BARIŞÇI ÇABALAR SEKTEYE UĞRAYACAK
Son operasyonun 3 yıldır küçük dalgalar halinde ancak süreklilik içinde devam etmekte olan gözaltı ve tutuklamalarla zaten bunalmış olan BDP örgütüne ağır bir darbe vurduğu, genel bir dağınıklığa yol açtığı, partinin nefes almasını zorlaştırdığı kesin. BDP’nin bazı yerleşim merkezlerinde il ya da ilçe örgütlerini oluşturmakta zorlandığı biliniyor.
Bu durumun önlenemez bir sonucu, Kürt hareketinin demokratik siyaset zemini üzerindeki yaşam alanının daralmasıdır. Dolayısıyla, Kürt sorununu yeniden içine girdiği şiddet sarmalından çıkarıp çözüm çabalarını siyaset zeminine kanalize etme yolundaki barışçı çabalar, bu yöndeki umutlar felce uğrayacaktır. PKK içinde şiddetin diliyle konuşmaya devam etmek isteyen çatışmacı grupların bu durumdan ziyadesiyle istifade edecekleri izahtan varestedir.
BDP’nin bu şekilde geriletilmesinin en büyük sakıncalarından biri, hareketin tabanını oluşturan Kürtlerin azımsanmayacak bir kesiminde Türklerle bir arada yaşama duygusunu, iradesini zedelemekte oluşudur. Maalesef, bu psikoloji Kürtlerin özellikle genç kuşaklarında, meşru demokratik zeminlerde Kürt sorununa bir çözüm bulunamayacağı yolunda bir inançsızlığın kökleşmesine yol açarken, gençlerde dağa çıkma eğilimini de yeniden güçlendiriyor.
TOPLUMSAL BARIŞ TEHLİKEYE ATILMAMALI
Son gözaltı dalgasının aslında seçim öncesinde başlayan, seçimden sonra da tam bir ivme kazanan sertleşme sürecini daha da tırmandıracağı anlaşılıyor. Müzakere sürecinin kesildiği, barışçı çözüm arayışlarının durduğu, askeri seçeneğin yeniden ön plana çıktığı, PKK’nın özellikle kentlerde terörü yeniden tırmandırdığı bir dönemdeyiz.
Hükümetin topyekûn bir taarruz stratejisi içinde Kürt hareketinin siyasi kanadına bu darbeyi indirmesinin gerisinde hangi saikler yatıyor? Ankara, gerek BDP, gerek PKK’yı dört bir yandan kuşatıp tam anlamıyla bunalttıktan sonra müzakere masasına üstünlük pozisyonunda dönebileceği bir ortamı yaratma arayışı içinde olabilir mi?
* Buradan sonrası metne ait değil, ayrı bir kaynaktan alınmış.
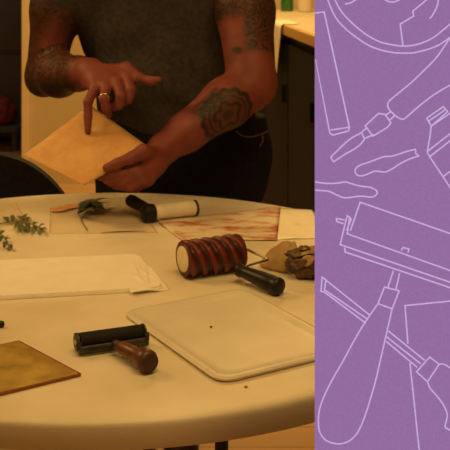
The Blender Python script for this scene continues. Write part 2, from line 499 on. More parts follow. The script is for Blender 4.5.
# counter along the right
def counter():
    H = .965; ang = math.atan2(.612 - .541, 4.25 - 5.0)
    a = Vector((.541, 5.0, 0)); dr = Vector((.071, -.75, 0)).normalized(); nr = Vector((-dr.y, dr.x, 0))  # nr points right
    if nr.x < 0: nr = -nr
    def q(s, w, z): return a + dr * s + nr * w + Vector((0, 0, z))
    def slab(s0, s1, w0, w1, z0, z1, bev=0):
        m = MB(); pts = [q(s0, w0, 0), q(s1, w0, 0), q(s1, w1, 0), q(s0, w1, 0)]
        m.prism([(p.x, p.y) for p in pts], z0, z1)
        if bev: bmesh.ops.bevel(m.b, geom=list(m.b.edges), offset=bev, segments=2, affect='EDGES')
        return m
    t = thing('base_cabinet', 'long dark brown base cabinet under the pale worktop at right', 'cabinet', q(0, .3, 0))
    slab(-.85, 1.3, .03, .6, .08, H - .04).build('carcass', M['cab'], t)
    slab(-.85, 1.3, .07, .6, 0, .08).build('plinth', M['darkcab'], t)
    for i in range(4):
        s0 = -.84 + i * .535
        d = slab(s0, s0 + .52, .012, .03, .1, H - .08, .003).build('door', M['cab'], t)
        slab(s0 + .47, s0 + .482, -.006, .012, .62, .70, .002).build('handle', M['cab'], d)
    t2 = thing('worktop', 'pale worktop with a wooden front edge on the dark cabinet at right', 'worktop', q(0, .3, H - .04))
    slab(-.85, 1.3, .02, .62, H - .04, H, .003).build('slab', M['ctop'], t2)
    slab(-.85, 1.3, 0, .02, H - .044, H, .003).build('front_edge', M['ctopedge'], t2)
    # towel over the edge
    m = MB()
    def fn(u, v):
        L = v * .30
        s = .075 + (u - .5) * .21
        wv = .006 * math.sin(u * 19)
        if L < .08: return q(s, .075 - L, H + .002 + abs(wv) * .3)
        return q(s, -.006 - abs(wv) - .10 * (L - .08), H - (L - .08) + .002)
    m.grid(fn, 20, 24, .002)
    o = m.build('hand_towel', M['towel'], None, q(-.02, -.01, H - .2), smooth=True)
    tag(o, 'cream towel hanging over the worktop edge behind the elbow', 'towel')
    # green bottle
    p = T(287, 10, H); p = q(-.78, 0, H) if p.y > 5.85 else p
    p = Vector(((287 - CX) / F * 5.75, 5.75, H))
    bt = thing('glass_bottle', 'small green glass bottle standing on the pale worktop', 'bottle', p)
    MB().lathe(p + Vector((0, 0, .0)), p + Vector((0, 0, 1)), [(0.0, .03), (.004, .033), (.09, .033), (.115, .026), (.135, .013), (.17, .012), (.171, .011)], 24).build('body', M['green'], bt, smooth=True)
    MB().lathe(p + Vector((0, 0, .171)), p + Vector((0, 0, 1)), [(0, .0135), (.022, .0135), (.024, .012)], 20).build('cap', M['ctop'], bt, angle=40)
    # pale tub beside it
    p2 = Vector(((305 - CX) / F * 5.7, 5.7, H))
    tb = thing('plastic_tub', 'pale plastic tub with green lid beside the green bottle', 'tub', p2)
    MB().lathe(p2, p2 + Vector((0, 0, 1)), [(0, .035), (.004, .04), (.1, .044), (.102, .043)], 28).build('body', M['ctop'], tb, angle=40)
    MB().lathe(p2 + Vector((0, 0, .102)), p2 + Vector((0, 0, 1)), [(0, .047), (.014, .047), (.017, .044)], 28).build('lid', M['green'], tb, angle=40)
counter()

# ------------------------------------------------------------------ table
TC = Vector((-.10, 1.976, 0)); TR = .62
def table():
    t = thing('round_table', 'round cream plastic folding table covered with printmaking things', 'table', TC)
    prof = [(0, TR - .02), (.0006, TR - .006), (.002, TR - .0022), (.005, TR - .0004), (.009, TR), (.034, TR), (.038, TR - .003), (.040, TR - .03), (.02, TR - .035)]
    top = TC + Vector((0, 0, TZ))
    o = MB().lathe(top, top - Vector((0, 0, 1)), prof, 160).build('tabletop', M['table'], t, angle=40)
    for sy, xs in ((-1, (.100, -.012)), (1, (-.16, -.26))):
        y = TC.y + sy * .29
        fr = MB()
        for x in xs: pass
        zt = TZ - .045
        for x in xs:
            MB().tube([(x, y, zt), (x, y, .02)], .0105, 14).build('leg', M['metalblack'], t)
            MB().tube([(x, y, .02), (x, y, 0)], .014, 14).build('foot_cap', M['blackp'], t)
        MB().tube([(xs[0], y, .28), (xs[1], y, .28)], .008, 10).build('crossbar', M['metalblack'], t)
        MB().box((min(xs) + (.02 if sy < 0 else -.1), y - .02, zt - .0), (max(xs) - (.025 if sy < 0 else -.1), y + .02, zt + .022), .003).build('mount_rail', M['metalblack'], t)
    MB().tube([(.05, TC.y - .29, .3), (-.08, TC.y, zt)], .007, 10).build('brace', M['metalblack'], t)
table()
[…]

Hükümet, mutlak bir zafer kazanacağı inancıyla böyle bir stratejiyi uygulamaya koymuş olabilir. Ancak bu takdirde en başa dönme tehlikesiyle karşılaşabiliriz. Ayrıca, PKK terörünün ortaya çıktığı 1980’li yılların ortalarından bu yana izlenen güvenlik ağırlıklı politikaların, PKK’yı ortadan kaldırmaya yetmediği gibi Kürt milliyetçiliğinin -üstelik bu kez ülkenin batısında da kendisini gösterebileceği şekilde- güçlenmesine yol açtığını unutmayalım.
Bu nedenle aynı yoldan bir kez daha gidildiği takdirde, bu tercihin Türklerle Kürtlerin bir arada yaşama iradeleri ve Türkiye’de toplumsal barışın geleceği açısından taşıdığı çok büyük riskleri akıldan çıkarmamak gerekiyor.